# THE EXERCISE:
Hand back each line, unchanged, from the top down to the line where "PI = math.pi" sits.
(begin)
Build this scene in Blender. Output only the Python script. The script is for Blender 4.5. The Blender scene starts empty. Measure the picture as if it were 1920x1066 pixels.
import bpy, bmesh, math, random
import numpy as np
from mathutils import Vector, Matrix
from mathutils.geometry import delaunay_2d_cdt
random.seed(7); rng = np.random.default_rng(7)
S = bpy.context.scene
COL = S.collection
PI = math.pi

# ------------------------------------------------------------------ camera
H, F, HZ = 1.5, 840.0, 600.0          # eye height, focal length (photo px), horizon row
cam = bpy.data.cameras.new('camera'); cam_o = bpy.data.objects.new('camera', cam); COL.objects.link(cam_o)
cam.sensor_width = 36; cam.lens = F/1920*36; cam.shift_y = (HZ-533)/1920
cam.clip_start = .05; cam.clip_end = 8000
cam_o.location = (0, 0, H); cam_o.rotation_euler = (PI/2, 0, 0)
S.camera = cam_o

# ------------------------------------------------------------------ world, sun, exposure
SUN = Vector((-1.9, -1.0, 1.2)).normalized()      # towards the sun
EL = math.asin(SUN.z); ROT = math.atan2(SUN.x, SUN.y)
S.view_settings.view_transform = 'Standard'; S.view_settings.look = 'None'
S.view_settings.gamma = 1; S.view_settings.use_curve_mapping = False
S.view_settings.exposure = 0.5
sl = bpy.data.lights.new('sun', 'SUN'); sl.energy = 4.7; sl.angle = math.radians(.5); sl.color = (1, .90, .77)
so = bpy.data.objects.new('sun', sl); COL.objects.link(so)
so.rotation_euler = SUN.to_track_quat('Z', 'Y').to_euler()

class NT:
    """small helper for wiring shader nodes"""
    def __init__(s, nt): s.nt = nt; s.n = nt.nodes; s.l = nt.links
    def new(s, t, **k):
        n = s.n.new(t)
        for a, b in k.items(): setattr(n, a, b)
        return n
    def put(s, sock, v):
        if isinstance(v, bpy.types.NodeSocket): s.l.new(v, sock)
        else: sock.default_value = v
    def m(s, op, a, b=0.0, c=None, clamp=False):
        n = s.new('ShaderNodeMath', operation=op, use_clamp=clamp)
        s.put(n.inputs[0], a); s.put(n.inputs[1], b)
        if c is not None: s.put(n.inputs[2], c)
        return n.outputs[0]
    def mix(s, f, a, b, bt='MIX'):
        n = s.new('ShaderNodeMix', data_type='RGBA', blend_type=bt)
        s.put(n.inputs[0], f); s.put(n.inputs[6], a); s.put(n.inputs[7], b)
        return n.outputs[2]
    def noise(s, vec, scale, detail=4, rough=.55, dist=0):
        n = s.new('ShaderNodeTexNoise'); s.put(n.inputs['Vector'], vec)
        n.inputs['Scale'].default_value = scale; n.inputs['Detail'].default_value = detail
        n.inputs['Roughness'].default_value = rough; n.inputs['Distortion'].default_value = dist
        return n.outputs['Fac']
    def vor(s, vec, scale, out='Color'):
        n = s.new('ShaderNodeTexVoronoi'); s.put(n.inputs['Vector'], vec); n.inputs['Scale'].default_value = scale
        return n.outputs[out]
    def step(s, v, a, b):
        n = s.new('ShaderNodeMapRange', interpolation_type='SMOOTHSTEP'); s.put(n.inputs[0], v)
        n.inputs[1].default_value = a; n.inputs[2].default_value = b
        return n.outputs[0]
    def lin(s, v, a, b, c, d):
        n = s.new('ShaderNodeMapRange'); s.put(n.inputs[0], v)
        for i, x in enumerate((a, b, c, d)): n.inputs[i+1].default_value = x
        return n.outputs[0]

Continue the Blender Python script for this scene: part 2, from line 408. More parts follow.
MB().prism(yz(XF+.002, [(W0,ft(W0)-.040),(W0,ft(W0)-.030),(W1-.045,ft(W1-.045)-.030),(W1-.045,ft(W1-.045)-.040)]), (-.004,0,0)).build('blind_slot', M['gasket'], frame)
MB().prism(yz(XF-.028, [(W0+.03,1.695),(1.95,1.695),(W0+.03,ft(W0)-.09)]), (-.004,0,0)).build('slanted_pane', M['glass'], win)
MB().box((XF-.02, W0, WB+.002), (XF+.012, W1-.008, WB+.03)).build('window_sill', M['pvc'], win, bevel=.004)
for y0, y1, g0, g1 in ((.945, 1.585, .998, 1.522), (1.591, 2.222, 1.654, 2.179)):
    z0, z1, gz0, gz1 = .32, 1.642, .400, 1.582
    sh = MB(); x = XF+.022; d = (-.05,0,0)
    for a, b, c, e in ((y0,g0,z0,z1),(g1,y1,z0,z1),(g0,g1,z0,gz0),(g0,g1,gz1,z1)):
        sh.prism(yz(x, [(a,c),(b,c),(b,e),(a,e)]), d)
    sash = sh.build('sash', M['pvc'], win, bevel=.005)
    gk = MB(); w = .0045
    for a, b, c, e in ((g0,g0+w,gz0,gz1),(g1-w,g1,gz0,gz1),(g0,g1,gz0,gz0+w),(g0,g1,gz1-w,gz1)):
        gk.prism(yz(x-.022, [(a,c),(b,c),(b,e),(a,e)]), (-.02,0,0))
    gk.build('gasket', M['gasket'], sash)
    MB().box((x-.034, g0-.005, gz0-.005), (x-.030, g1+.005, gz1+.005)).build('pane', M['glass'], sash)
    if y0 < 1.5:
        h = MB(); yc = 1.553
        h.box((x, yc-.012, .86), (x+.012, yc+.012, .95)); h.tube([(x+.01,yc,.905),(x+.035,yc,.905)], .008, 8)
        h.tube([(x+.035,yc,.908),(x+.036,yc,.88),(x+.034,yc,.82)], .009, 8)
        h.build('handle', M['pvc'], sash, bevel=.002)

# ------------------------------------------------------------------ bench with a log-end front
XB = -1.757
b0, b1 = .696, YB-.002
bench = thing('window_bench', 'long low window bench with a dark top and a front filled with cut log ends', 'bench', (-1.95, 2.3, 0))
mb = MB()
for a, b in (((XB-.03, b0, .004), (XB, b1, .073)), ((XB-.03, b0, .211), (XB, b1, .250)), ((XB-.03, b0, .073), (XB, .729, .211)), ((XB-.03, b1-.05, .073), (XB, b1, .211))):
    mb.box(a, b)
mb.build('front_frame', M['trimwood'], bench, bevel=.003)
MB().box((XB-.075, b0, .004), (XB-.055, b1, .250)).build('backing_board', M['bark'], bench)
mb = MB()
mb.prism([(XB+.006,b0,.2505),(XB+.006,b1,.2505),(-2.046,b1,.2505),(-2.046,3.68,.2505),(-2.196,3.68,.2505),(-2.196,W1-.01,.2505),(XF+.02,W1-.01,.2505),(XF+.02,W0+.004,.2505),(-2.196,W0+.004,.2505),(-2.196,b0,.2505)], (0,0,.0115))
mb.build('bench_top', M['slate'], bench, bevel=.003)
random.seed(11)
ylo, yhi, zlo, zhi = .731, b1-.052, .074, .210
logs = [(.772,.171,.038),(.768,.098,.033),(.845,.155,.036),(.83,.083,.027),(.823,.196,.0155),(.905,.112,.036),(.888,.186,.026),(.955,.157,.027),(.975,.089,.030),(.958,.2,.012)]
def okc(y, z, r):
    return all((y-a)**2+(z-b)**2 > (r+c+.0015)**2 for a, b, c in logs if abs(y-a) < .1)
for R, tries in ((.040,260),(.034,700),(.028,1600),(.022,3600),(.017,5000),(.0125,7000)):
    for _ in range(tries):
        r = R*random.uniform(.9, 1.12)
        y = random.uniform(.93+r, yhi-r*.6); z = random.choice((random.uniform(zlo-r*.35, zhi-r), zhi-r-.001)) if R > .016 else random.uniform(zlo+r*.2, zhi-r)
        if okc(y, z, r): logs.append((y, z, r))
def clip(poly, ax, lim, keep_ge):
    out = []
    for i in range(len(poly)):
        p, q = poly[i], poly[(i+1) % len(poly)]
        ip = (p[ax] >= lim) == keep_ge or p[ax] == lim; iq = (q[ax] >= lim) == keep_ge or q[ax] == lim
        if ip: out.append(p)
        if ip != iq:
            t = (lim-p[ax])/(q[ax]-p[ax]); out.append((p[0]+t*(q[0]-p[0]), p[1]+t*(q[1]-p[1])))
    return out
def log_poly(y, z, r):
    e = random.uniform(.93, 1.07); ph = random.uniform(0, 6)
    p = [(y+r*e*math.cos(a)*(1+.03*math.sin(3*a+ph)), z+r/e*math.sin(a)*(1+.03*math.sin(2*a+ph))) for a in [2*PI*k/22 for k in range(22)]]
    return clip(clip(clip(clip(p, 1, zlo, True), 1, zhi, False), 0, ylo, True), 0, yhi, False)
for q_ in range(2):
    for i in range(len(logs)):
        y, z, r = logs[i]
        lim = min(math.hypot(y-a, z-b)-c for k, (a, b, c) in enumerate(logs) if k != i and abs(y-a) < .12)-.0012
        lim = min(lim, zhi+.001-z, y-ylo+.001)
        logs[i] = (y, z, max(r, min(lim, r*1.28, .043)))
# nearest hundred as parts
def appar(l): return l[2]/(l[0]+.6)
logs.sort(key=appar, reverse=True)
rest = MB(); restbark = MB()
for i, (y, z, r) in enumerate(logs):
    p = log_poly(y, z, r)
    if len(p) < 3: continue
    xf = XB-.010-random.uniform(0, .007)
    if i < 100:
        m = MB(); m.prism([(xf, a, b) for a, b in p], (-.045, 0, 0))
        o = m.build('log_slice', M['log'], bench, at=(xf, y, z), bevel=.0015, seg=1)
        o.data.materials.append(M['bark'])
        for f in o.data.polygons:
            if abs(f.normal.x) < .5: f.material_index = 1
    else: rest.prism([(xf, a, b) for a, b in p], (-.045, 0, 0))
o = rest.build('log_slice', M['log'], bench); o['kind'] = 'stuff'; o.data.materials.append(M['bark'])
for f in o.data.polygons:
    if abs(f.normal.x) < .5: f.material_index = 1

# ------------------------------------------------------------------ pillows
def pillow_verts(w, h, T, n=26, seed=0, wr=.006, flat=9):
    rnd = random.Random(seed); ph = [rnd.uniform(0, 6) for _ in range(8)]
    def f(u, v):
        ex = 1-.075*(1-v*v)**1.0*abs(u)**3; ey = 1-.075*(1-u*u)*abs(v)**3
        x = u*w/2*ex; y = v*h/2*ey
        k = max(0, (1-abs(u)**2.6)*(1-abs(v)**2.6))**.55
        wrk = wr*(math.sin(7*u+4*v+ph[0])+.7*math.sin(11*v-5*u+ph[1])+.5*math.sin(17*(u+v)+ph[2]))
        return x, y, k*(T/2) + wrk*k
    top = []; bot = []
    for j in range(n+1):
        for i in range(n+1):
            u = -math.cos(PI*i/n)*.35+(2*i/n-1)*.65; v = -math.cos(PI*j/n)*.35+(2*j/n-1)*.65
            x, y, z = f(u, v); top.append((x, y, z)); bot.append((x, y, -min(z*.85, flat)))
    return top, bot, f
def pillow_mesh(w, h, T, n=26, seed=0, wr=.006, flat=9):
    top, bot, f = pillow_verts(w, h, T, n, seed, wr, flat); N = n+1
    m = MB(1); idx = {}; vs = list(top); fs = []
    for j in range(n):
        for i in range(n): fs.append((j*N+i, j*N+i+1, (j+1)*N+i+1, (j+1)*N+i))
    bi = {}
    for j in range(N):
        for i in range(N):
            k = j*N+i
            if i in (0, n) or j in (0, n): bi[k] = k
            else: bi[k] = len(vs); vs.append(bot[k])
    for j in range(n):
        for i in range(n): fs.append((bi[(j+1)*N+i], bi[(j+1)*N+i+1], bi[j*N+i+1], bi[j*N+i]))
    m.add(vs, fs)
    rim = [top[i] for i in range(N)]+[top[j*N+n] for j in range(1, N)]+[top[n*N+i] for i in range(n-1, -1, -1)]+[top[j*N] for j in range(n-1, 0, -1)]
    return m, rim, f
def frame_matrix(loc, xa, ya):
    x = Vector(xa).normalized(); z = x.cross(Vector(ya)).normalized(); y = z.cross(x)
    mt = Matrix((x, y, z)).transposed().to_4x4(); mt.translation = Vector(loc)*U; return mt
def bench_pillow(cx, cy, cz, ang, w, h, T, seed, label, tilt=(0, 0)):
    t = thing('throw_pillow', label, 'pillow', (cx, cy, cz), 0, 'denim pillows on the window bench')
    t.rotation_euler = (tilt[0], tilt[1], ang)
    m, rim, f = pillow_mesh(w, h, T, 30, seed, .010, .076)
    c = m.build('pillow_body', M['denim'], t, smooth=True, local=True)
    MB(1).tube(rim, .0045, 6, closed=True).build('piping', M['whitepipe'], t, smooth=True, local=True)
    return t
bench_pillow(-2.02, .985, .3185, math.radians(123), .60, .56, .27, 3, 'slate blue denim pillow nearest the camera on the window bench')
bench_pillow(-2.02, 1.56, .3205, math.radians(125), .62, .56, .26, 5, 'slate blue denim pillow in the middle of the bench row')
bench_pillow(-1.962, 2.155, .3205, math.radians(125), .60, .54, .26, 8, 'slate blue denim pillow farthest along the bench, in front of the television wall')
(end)
# COMPLETED TASK:
Build this scene in Blender. Output only the Python script. The script is for Blender 4.5. The Blender scene starts empty. Measure the picture as if it were 1920x1066 pixels.
import bpy, bmesh, math, random
import numpy as np
from mathutils import Vector, Matrix
from mathutils.geometry import delaunay_2d_cdt
random.seed(7); rng = np.random.default_rng(7)
S = bpy.context.scene
COL = S.collection
PI = math.pi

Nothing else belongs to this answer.